Iraq defies bombs to hold election lottery
Posted on: Tuesday, 1 November 2005, 11:22 CST
By Claudia Parsons
BAGHDAD (Reuters) - Iraqi election officials defied a new upsurge of violence and held a televised lottery on Tuesday to determine the order in which more than 200 parties will appear on ballot papers at December 15 elections.
In the run-up to the elections to choose the first full four-year parliament since the fall of Saddam Hussein, parties were hoping for a low number in the ballot, which would put their name near the top of the list, or something distinctive that would catch the attention of voters.
The highly theatrical public display of election transparency in the new Iraq came a day after a car bomb killed 20 people and wounded dozens more in its southern heartland.
A Basra city official said five police officers were among the dead in Monday night's blast, which came as the U.S. military recorded its bloodiest month in Iraq since early this year.
The military announced on Tuesday another U.S. soldier had died on Monday, taking the October death toll to 94, the highest in a single month since January, when 107 died. Only three months have been costlier since the invasion. The total number of Americans killed in Iraq passed the 2,000 mark last week.

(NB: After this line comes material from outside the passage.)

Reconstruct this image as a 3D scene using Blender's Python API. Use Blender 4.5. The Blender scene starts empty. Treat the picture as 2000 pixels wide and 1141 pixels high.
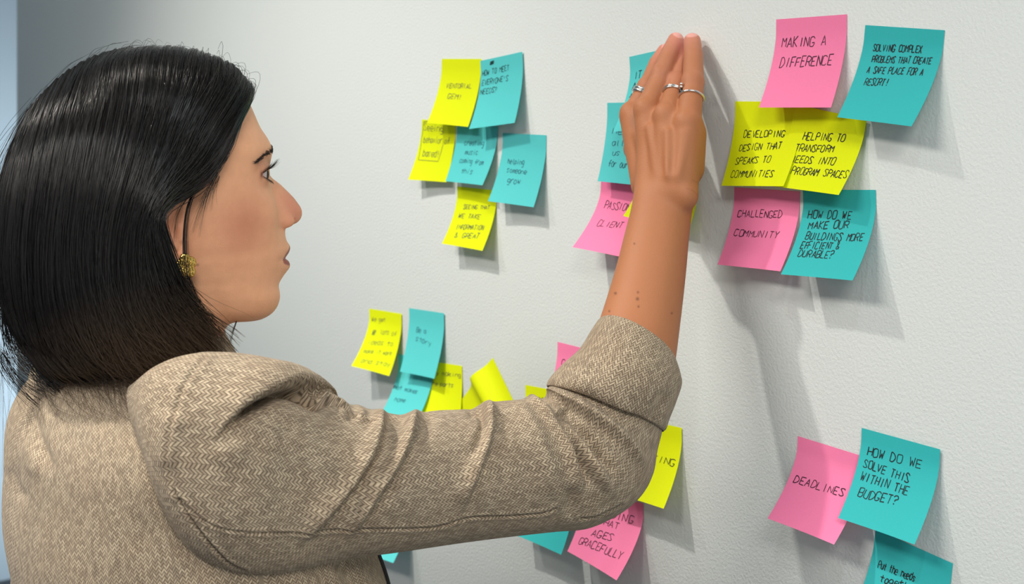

U.S. Defense Secretary Donald Rumsfeld warned at the weekend of an increase in bloodshed before the parliamentary election in December, despite hopes that a decision by Sunni leaders not to repeat their January boycott of the poll may deprive insurgents of support within Saddam's once dominant minority.
Washington, which still has 160,000 troops in Iraq, is hoping the election will herald a new era of stability and democracy so it can reduce its presence.
Nonetheless, in a sign that Iraq's leaders see a further need for U.S. protection until their own troops are trained, the government asked the U.N. Security Council to renew the mandate of the U.S.-led forces for another year after January 1.
ELECTION COMPLEXITIES
With 18 different ballot papers for 18 different provinces, preparations for the vote are complicated. Time is short because the process did not start until the results of October 15's constitutional referendum were known.
In a televised spectacle that had the air of a game show, officials allocated numbers to the 225 parties and coalitions that registered for the ballot, starting from 501 -- in order to avoid repeating numbers used at the last election that voters might already associate with parties.
With so many parties running, memorable numbers are highly prized so certain numbers like 600 and 700 were not used.
The ruling United Alliance, which won nearly half the votes at January elections, struck lucky with the number 555.
Besides practical issues, the election faces disruption from an insurgency that shows little sign of let-up, with roadside bombs and shootings reported on a daily basis.
Monday's blast came when Basra's bustling Algiers Street area was packed with festive crowds visiting restaurants and enjoying the cool of one of the last evenings of the holy month of Ramadan. Several buildings and vehicles were devastated and rescue workers picked body parts from the street.
Deep in the majority Shi'ite heartland, the Gulf coast city has been spared much of the violence Sunni Arab insurgents have inflicted further north. There has been tension among rival Shi'ite militias, however, and the election may fuel tensions.
EID CELEBRATIONS
The three-day Eid holiday later this week will also be a tense time as crowds gather to celebrate the end of Ramadan, offering an easy target if insurgents choose to attack.
In a goodwill gesture for Eid, 500 prisoners were released from Abu Ghraib jail on Tuesday after being presented with a Koran and $25. The U.S. military said they were freed after their cases went before an Iraqi-led review board and they were found not to have committed serious or violent crimes.
"These detainees have confessed to their crimes, renounced violence and pledged to be good citizens of Iraq," the U.S. military said in a statement.
Over 13,000 more prisoners are behind bars in Abu Ghraib and around Iraq, including several hundred foreign fighters.
Washington says the Sunni Arab insurgency is swollen by those small numbers of foreign fighters from Arab countries and U.S. forces have launched extensive operations in western Iraq in an attempt to keep the militants out of the country.
The Iraqi government said on Tuesday that a Moroccan militant wanted in connection with bombings in Casablanca in 2003 had been linked to three simultaneous car bombings in the Iraqi town of Balad that killed more than 100 people in September.
"Mohsen Khayber, aka Abdul Rahim, a Moroccan-born extremist, is a terrorist wanted by Moroccan authorities," the Iraqi government said in a statement, offering an unspecified financial reward for information leading to his arrest.